| TASK GOAL |
Reproduce the first line and every line after it, exactly, through the one containing "COL = SC.collection". Leave out the rest.

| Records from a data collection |
========

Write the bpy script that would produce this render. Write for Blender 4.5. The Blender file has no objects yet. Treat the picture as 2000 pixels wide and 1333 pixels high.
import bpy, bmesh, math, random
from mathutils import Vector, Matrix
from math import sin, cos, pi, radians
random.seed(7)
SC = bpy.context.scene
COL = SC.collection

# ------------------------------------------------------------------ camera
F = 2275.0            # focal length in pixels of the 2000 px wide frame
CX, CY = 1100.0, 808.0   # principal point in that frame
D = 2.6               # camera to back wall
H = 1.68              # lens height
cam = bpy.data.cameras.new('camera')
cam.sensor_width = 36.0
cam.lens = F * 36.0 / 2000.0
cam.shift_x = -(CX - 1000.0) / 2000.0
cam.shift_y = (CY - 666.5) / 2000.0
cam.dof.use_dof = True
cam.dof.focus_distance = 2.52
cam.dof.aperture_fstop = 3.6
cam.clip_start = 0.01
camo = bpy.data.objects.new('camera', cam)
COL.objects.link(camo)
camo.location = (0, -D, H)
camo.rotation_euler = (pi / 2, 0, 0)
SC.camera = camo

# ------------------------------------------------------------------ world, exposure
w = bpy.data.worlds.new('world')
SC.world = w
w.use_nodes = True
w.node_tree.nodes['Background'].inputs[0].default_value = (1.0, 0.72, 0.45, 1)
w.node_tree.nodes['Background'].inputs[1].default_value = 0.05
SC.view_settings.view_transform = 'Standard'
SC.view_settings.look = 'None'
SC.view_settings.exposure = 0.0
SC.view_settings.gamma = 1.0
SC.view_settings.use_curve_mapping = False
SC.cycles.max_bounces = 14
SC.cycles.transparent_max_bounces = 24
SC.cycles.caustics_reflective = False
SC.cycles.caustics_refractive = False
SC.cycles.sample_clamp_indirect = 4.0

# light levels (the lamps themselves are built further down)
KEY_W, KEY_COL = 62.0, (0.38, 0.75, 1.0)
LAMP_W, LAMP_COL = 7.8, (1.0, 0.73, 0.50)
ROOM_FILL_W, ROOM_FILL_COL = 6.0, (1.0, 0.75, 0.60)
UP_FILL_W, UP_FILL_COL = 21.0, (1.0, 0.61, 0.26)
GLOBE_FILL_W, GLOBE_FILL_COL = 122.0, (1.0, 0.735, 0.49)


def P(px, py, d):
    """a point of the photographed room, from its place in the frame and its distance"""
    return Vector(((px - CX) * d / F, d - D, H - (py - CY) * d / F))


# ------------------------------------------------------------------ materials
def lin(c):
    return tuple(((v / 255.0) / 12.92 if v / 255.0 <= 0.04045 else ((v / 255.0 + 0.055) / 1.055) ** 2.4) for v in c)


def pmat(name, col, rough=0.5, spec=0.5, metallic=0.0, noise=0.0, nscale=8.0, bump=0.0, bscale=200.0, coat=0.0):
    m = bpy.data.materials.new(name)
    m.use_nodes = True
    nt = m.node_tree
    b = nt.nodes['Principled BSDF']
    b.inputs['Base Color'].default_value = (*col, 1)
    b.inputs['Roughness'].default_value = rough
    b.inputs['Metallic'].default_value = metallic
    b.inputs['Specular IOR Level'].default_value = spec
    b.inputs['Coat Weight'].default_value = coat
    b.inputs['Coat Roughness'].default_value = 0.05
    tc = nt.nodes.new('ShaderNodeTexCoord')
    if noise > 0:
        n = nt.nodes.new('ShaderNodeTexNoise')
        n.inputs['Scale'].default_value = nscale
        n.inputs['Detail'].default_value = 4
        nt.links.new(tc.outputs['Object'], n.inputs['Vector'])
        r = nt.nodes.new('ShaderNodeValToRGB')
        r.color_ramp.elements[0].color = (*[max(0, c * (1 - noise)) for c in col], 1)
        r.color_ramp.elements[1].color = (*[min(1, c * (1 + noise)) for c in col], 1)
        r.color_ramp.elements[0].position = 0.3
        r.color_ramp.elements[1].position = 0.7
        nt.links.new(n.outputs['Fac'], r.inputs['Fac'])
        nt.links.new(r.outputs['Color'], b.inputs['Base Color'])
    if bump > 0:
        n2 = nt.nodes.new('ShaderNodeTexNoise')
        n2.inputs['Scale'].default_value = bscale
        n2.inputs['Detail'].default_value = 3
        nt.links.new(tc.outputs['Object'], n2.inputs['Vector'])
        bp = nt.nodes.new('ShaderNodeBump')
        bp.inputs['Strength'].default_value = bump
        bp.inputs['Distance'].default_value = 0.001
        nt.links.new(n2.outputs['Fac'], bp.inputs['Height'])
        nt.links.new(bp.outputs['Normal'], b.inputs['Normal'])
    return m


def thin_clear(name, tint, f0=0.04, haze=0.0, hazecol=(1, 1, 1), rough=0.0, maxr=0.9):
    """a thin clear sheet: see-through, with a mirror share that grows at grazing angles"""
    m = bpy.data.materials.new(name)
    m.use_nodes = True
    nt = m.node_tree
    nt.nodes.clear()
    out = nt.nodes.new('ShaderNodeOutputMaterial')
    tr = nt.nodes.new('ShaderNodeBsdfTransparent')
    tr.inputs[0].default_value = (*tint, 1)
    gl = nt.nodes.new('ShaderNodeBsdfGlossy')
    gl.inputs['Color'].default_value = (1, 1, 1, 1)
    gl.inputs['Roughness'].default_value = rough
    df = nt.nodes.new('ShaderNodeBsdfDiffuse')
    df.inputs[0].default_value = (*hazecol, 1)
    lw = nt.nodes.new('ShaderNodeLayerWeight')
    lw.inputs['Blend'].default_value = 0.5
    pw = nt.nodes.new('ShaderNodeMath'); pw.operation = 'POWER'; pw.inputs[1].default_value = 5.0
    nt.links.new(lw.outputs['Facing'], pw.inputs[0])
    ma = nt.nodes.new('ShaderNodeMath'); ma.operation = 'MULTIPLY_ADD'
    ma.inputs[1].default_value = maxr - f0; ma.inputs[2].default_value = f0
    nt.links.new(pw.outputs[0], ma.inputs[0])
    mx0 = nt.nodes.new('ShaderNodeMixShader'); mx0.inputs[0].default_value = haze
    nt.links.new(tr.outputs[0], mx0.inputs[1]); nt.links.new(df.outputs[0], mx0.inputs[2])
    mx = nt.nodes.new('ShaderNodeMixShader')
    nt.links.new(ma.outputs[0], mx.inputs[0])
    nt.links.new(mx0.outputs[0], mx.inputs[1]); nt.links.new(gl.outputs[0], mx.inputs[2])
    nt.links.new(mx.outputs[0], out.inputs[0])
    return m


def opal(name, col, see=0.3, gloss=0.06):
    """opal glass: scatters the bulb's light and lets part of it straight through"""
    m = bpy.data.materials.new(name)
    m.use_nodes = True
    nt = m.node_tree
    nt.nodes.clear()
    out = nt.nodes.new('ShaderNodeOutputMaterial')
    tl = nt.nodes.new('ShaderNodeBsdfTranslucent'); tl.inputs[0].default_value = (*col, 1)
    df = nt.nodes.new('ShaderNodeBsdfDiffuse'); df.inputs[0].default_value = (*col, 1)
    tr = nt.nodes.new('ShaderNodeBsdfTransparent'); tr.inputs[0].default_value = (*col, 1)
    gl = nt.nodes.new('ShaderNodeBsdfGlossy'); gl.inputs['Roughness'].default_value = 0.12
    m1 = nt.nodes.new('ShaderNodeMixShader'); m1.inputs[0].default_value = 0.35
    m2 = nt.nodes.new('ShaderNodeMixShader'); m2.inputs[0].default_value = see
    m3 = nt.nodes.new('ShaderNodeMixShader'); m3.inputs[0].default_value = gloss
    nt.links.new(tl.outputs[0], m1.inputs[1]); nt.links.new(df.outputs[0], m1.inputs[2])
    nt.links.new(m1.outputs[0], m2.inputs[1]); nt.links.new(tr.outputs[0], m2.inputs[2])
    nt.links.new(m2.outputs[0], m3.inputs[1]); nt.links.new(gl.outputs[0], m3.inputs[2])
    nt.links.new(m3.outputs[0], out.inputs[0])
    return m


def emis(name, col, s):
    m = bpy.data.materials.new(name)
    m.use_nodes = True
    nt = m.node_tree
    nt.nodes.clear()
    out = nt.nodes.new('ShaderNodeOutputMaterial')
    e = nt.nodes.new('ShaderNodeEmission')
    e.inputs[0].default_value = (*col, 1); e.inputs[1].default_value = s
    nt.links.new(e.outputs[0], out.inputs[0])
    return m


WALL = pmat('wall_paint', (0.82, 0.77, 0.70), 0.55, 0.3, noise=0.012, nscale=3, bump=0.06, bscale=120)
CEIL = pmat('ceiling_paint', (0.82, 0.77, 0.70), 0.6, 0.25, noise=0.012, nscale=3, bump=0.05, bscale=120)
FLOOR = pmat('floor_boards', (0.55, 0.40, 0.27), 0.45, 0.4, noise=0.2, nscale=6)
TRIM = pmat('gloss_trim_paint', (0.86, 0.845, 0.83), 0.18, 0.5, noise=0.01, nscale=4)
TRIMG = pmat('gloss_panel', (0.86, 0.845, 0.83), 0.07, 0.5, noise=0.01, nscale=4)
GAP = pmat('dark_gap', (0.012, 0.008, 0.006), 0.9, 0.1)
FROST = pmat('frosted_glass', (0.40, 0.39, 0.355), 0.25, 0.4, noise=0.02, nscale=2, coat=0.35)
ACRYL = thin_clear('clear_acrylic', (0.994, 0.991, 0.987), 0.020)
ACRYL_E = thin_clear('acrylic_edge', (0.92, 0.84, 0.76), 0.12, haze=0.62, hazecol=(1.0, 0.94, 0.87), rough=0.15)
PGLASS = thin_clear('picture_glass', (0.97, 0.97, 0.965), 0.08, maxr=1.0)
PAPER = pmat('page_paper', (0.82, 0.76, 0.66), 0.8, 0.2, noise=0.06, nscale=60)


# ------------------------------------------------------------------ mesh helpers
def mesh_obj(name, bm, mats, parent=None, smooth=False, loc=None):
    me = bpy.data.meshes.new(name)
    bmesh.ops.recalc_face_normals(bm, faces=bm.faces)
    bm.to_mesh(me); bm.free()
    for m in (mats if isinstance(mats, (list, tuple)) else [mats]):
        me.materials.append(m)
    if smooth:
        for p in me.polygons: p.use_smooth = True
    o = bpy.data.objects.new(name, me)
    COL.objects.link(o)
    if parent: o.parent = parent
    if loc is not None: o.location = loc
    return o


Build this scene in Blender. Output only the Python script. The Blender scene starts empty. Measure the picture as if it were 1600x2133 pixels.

========

| TASK OUTPUT |
Write the bpy script that would produce this render. Write for Blender 4.5. The Blender file has no objects yet. Treat the picture as 2000 pixels wide and 1333 pixels high.
import bpy, bmesh, math, random
from mathutils import Vector, Matrix
from math import sin, cos, pi, radians
random.seed(7)
SC = bpy.context.scene
COL = SC.collection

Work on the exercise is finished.